Nigerian cryptocurrency organizations are prepared to sue the country’s central bank over a contentious regulatory decision to restrict crypto use and trade in the massive West African country.

The Central Bank of Nigeria’s decision, or policy, mandates traditional commercial lenders to unilaterally flag and shut down both individual and business accounts linked to bitcoin and other digital assets.

CBN tightened its decision earlier this month to target young Nigerians aged 18 to 30 years old, a cohort that is heavily involved in cryptocurrency. The central bank’s measures have been dubbed “financial terrorism with official backing” by critics.

‘The law does not support a crypto crackdown’

On Nov. 22, the Blockchain Industry Coordinating Committee of Nigeria (Biccon), an umbrella organization comprising the country’s three largest crypto organizations, issued a warning to the central bank, claiming that its decision was not justified by any current Nigerian regulations.

Senator Ihenyen, Biccon’s general secretary, called on all individuals harmed by the central bank’s decision to sue both the CBN and the legacy bankers who supported it in a statement shared with BeInCrypto.

He slammed traditional banking institutions, calling their “questionable conduct” in canceling crypto-related accounts without due process “reprehensible.”

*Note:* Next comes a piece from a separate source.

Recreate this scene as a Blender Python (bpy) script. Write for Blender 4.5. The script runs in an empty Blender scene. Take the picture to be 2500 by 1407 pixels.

Several cryptocurrency aficionados have lost access to their bank accounts as a result of them being closed or blocked.

Local banks prohibited

In the statement, Ihenyen stated, “Affected persons and companies are urged to seek legal assistance for the aim of examining the unique circumstances of their cases.”

“Legal action should be sought in our courts where a person’s right has been infringed upon without legal foundation,” he continued.

In February, the Nigerian central bank issued a ban on cryptocurrencies, prohibiting local banks from cooperating with digital asset enterprises.

It then unveiled e-naira, its central bank digital currency (CBDC), on Oct. 25, with the goal of boosting Nigeria’s gross domestic product by up to $29 billion over the next decade. The central bank, which has a stranglehold on monetary policy, wants the e-naira to flourish.